コンピュータや携帯端末などで私たちが普段見ている大量の電子情報は、記録デバイスとよばれる装置に格納されています。その記録デバイスの代表的なものがハードディスクドライブですが、これには磁気記録と呼ばれる方式が用いられています。電子情報(ディジタル情報)は通常、ビットと呼ばれる‘1’または‘0’の組み合わせで表現されますが、磁気記録方式では、この‘1’と‘0’のビットを磁性体(磁石)のS極とN極に対応させて記録しています。(図3)

図3:磁気記録の原理

一方、私たちの研究室では、磁性体の代わりに先ほどの強誘電体を用いた次世代の記録技術である強誘電体プローブストレージを開発する研究を行っています。強誘電体の自発分極の向きは、外部から電界を印加することで自由にコントロールすることが出来るので、‘上向き’と‘下向き’を‘1’と‘0’のビットに対応させることで、磁気記録と同様にディジタル情報を記録することができます。(図4)

図4:強誘電体プローブデータストレージ

大量の情報をいかコンパクトに記録するかということは、いかに記録ビットを小さくできるかにかかっています。図5は強誘電体中の自発分極の向きが異なる領域の境界(これをドメイン壁と言います)をSNDM(「SNDMの原理」を参照)で観察したものです。強誘電体のドメイン壁は非常に薄く、わずか数ナノメートル程度でとも、あるいはそれ以下であるとも言われています。また、別の実験結果から、強誘電体のビット自体の大きさも最小で3ナノメートル程度まで小さくすることができることも確認されています。(図6)これらのことから、強誘電体プローブデータストレージを用いれば、現行の記録技術をはるかに超える記録密度で大量のデータを記録することが可能になると期待できます。

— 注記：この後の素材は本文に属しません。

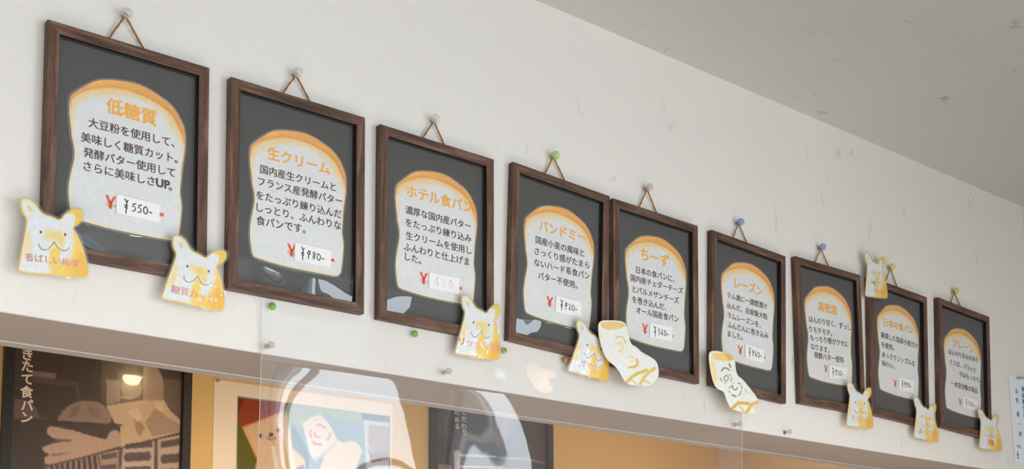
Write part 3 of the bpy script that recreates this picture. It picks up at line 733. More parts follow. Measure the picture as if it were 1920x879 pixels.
def moulding(parent):
    vs, fs, mi = [], [], []
    corners = [(0, 0), (FW, 0), (FW, -H), (0, -H)]
    dirs = [(1, -1), (-1, -1), (-1, 1), (1, 1)]
    n = len(PROF)
    for side_ in range(4):
        a, b = side_, (side_ + 1) % 4
        base = len(vs)
        for k in (a, b):
            for w, y in PROF:
                vs.append((corners[k][0] + dirs[k][0] * w, y, corners[k][1] + dirs[k][1] * w))
        for q in range(n):
            fs.append((base + q, base + (q + 1) % n, base + n + (q + 1) % n, base + n + q))
            mi.append(2 if q in (5, 6, 7) else 0 if side_ in (0, 2) else 1)
        fs.append(tuple(base + q for q in range(n))); mi.append(0)
        fs.append(tuple(base + n + q for q in range(n - 1, -1, -1))); mi.append(0)
    return mesh_obj('moulding', vs, fs, [MAT['wood_h'], MAT['wood_v'], MAT['rabbet']], parent, mi)


def pane(parent, seed):
    """acrylic pane, bowed where it is held at the bottom"""
    r = random.Random(seed)
    nx, nz = 40, 60
    x0, x1, z0, z1 = .0172, FW - .0172, -H + .0172, -.0172
    ph, ph2, am = r.uniform(0, 6.28), r.uniform(0, 6.28), r.uniform(.8, 1.05)
    vs, fs = [], []
    for j in range(nz + 1):
        v = (j / nz) ** 1.6
        z = z0 + (z1 - z0) * v
        for i in range(nx + 1):
            x = x0 + (x1 - x0) * i / nx
            q = (z - z0) / .060
            q = min(max(q, 0), 1)
            h = 1 - (1 - q / .6) ** 1.25 if q < .6 else .5 + .5 * math.cos(math.pi * (q - .6) / .4)
            k = .80 + .20 * math.sin(x * 38 + ph) * math.sin(x * 17 + ph2)
            vs.append((x, -.0079 - .0054 * am * k * h, z))
    for j in range(nz):
        for i in range(nx):
            a = j * (nx + 1) + i
            fs.append((a, a + 1, a + nx + 2, a + nx + 1))
    return mesh_obj('glass_pane', vs, fs, MAT['glass'], parent, None, True)


FRAME_LABEL = [
    'dark wood frame with bread card headed 低糖質, price ¥550, largest and leftmost of the row',
    'dark wood frame with bread card headed 生クリーム, price ¥480, above the sheet\'s left corner',
    'dark wood frame with bread card headed ホテル食パン and faded red 420 price',
    'dark wood frame with bread card headed パンドミー, hung from a light green pin',
    'dark wood frame with bread card headed ちーず, price ¥560, touching the frame on its left',
    'dark wood frame with bread card headed レーズン, price ¥460, hung from a blue pin',
    'dark wood frame with bread card headed 高密度, price ¥420, hung from a lilac pin',
    'dark wood frame with bread card headed 日本の食パン, dog tags on its top and bottom corners',
    'dark wood frame with bread card headed プレーン, price ¥350, last of the row by the notice',
]
bread_mesh = None
for i in range(9):
    x, z, th = D['F'][i]
    root = empty('picture_frame', (x, 0, z))
    root.rotation_euler = (0, -th, 0)
    tag(root, FRAME_LABEL[i], 'picture frame', 'framed bread menus hanging along the wall')
    moulding(root)
    m = MB(); m.box((.0022, -.0046, -H + .0022), (FW - .0022, -.0018, -.0022))
    m.build('backing_board', MAT['mat'], root)
    # the printed bread card
    du, dv = D['boff'][i]
    if bread_mesh is None:
        nb = len(bv)
        card = mesh_obj('bread_card', [(u, -.0056, v) for u, v in bv], bf, MAT['bread'], root)
        colour_mesh(card, bread_cols)
        bread_mesh = card.data
    else:
        card = bpy.data.objects.new('bread_card', bread_mesh)
        col.objects.link(card)
        card.parent = root
    card.location = (du, 0, dv)
    md = card.modifiers.new('thickness', 'SOLIDIFY')
    md.thickness = .0007
    md.offset = -1
    slab('laminate_edge', [tuple(p) for p in offset_poly(bread_pts, .0026)], -.0050, .0003, MAT['film_edge'], root).location = (du, 0, dv)
    cd_ = D['cards'][str(i + 1)]
    tm, bm_ = MB(), MB()
    for kind, s, u, v, pitch, ang in cd_['lines']:
        if kind == 'T':
            put_text(tm, s, u - du, v - dv, pitch, ang, -.0060, .022)
        elif kind == 'U':
            put_text(bm_, 'U', u - du, v - dv, .0175, ang, -.0060, .04, centre=(.35, .34))
            put_text(bm_, 'P', u - du + .0118, v - dv, .0175, ang, -.0060, .04, centre=(.30, .34))
        else:
            put_text(bm_, s, u - du, v - dv, pitch, ang, -.0060, .011)
    tm.build('title_lettering', MAT['title'], card)
    bm_.build('body_lettering', MAT['body'], card)
    ym = MB()
    u, v, h = cd_['yen']
    u -= du; v -= dv
    for pts in ([(-.40, .5), (-.16, .5), (.02, .07), (-.14, -.06)], [(.20, .5), (.40, .5), (.13, -.06), (-.04, -.02)], [(-.12, .04), (.11, .04), (.11, -.5), (-.12, -.5)],
                [(-.37, -.13), (.37, -.13), (.37, -.17), (-.37, -.17)], [(-.37, -.27), (.37, -.27), (.37, -.31), (-.37, -.31)]):
        ym.add([(u + a * h * 1.04, -.0060, v + b * h) for a, b in pts], [(0, 3, 2, 1)])
    ym.build('yen_mark', MAT['red'], card)['label'] = 'bold vermilion yen mark'
    if cd_['dash']:
        ym = MB()
        u, v = cd_['dash']
        u -= du; v -= dv
        ym.add([(u - .004, -.0060, v - .0024), (u + .003, -.0060, v - .0024), (u + .003, -.0060, v + .0024), (u - .004, -.0060, v + .0024)], [(0, 1, 2, 3)])
        ym.build('price_dash', MAT['red'], card)
    # price sticker with rounded corners
    st = [Vector(p) for p in cd_['st']]
    rp = []
    for k in range(4):
        p, a, b = st[k], st[k - 1], st[(k + 1) % 4]
        r_ = .0022
        p0, p1 = p + (a - p).normalized() * r_, p + (b - p).normalized() * r_
        for q in range(5):
            t = q / 4
            rp.append(tuple(p0 * (1 - t) ** 2 + p * 2 * t * (1 - t) + p1 * t * t))
    sk = slab('price_sticker', rp, -.0072, .0009, MAT['sticker'], root)
    hm = MB()
    ex = (st[1] - st[0]).normalized()
    ey = Vector((-ex.y, ex.x))
    wst = (st[1] - st[0]).length
    price = cd_['price']
    faded = price == '420'
    hh = .0125 if not faded else .0150
    adv = .0085 if not faded else .0150
    org = st[3] * .5 + st[0] * .5 + ex * (.0115 if not faded else .0105) - ey * hh * .5
    px = 0
    for ch in price:
        for stroke in HAND['open4' if faded and ch == '4' else ch]:
            hs = hh * 1.4 if ch == '¥' else hh
            pts = [tuple(org + ex * (px + a * hh * .8) + ey * (b * hs - (hs - hh) * .45)) for a, b in stroke]
            ribbon(hm, pts,   .0016 if not faded else .0014, -.0074)
        px += adv * (1.0 if ch != '¥' else 1.15)
    hm.build('handwritten_price', MAT['faint'] if faded else MAT['ink'], sk)
    pane(root, 11 + i)
    # hanging cord: from the back of the frame to the pin's neck
    u0, u1, pu, pv = D['cord'][i]
    m = MB()
    for ua in (u0, u1):
        pts = []
        for k in range(9):
            t = k / 8
            pts.append((ua + (pu - ua) * t * .97 + rnd.uniform(-.0004, .0004), -.0035 - .0035 * t, -.004 + (pv - .003 + .004) * t + rnd.uniform(-.0003, .0003)))
        m.tube(pts, [.00135 * (1 + .25 * (k % 2)) for k in range(9)], 6)
    # loop round the pin's neck
    m.tube([(pu + .0032 * math.cos(R(a)), -.0072, pv - .0005 + .0032 * math.sin(R(a))) for a in range(200, 701, 30)], .0009, 6)
    m.build('hanging_cord', MAT['cord'], root)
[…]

図5:強誘電体(PZT薄膜)のドメイン壁のSNDM像

図6:強誘電体(LiTaO3単結晶)に書きこまれた極小な分極反転ドット

本研究室では強誘電体プローブデータストレージの試作機を開発しました。(図7)本装置の書き込み/読み出し用ヘッド部分にはカンチレバーと呼ばれる、先端が非常に尖った針が用いられています。(図8)このカンチレバーを用いて強誘電体の記録層におけるごく狭い領域に電界を印加することで、非常に微小なビットを書きこむことができます。図9には、強誘電体記録層に書きこまれたビット列の例を示します。一つのビットのサイズはわずか13ナノメートルほどしかなく、1平方インチあたり4テラビットという非常に高い密度でディジタル情報を記録することに成功しています。現在はこの次世代の大容量記録技術の実用化を目指し研究開発を進めています。(図10)具体的には、記録密度と合わせて大容量記録デバイスにおいて重要となる書き込み・読み出し速度に関する改善に取り組んでいます。現時点では特に読み出し速度がMbpsオーダーに留まっており、実用化に対しての大きな課題となっています。(図11)そこで、より大きな再生信号が得られる新規な強誘電体媒体材料を開発し、S/N比を大幅に改善する技術に関して研究を進めています。

図7 強誘電体プローブデータストレージの試作機

図8 カンチレバーの先端

図9 強誘電体記録媒体に高密度に記録されたディジタル情報

図10 強誘電体プローブデータストレージ試作機で記録したビット列
(ビット間距離: 13.7 nm、面記録密度3.4 Tbit/inch2相当)

図11 PZT記録媒体に対する再生信号波形(ビットレート: 3.72 Mbps)

強誘電体とは

前節でも述べたとおり強誘電体プローブデータストレージの実用化のための大きな課題の一つは再生速度の向上です。そのためには、高速再生時においてもノイズに埋もれないような大きな再生信号が得られる記録媒体、つまり大きな非線形誘電率を有する記録媒体が必要となります。強誘電体に対して異種元素を添加して物性を制御するという手段はしばしば用いられる常套手段ですが、このアプローチが非線形誘電率の増大に対しても有効であることが分かってきました。そこで、現在は既存の強誘電体材料に異種元素を添加して、非線形誘電率の増大、ひいては再生速度の向上につながる記録媒体の開発を進めています。

一方、非線形誘電率を増大しようとすると、記録媒体として最も重要な要件の一つである記録の保持特性の劣化を引き起こしてしまうといったトレードオフがあります。そこで、このトレードオフを克服するための手段として、私たちは非線形誘電率の大きな材料を上層、保持特性の良好な材料を下層とする二層記録媒体を提案し、その開発に取り組もうとしています。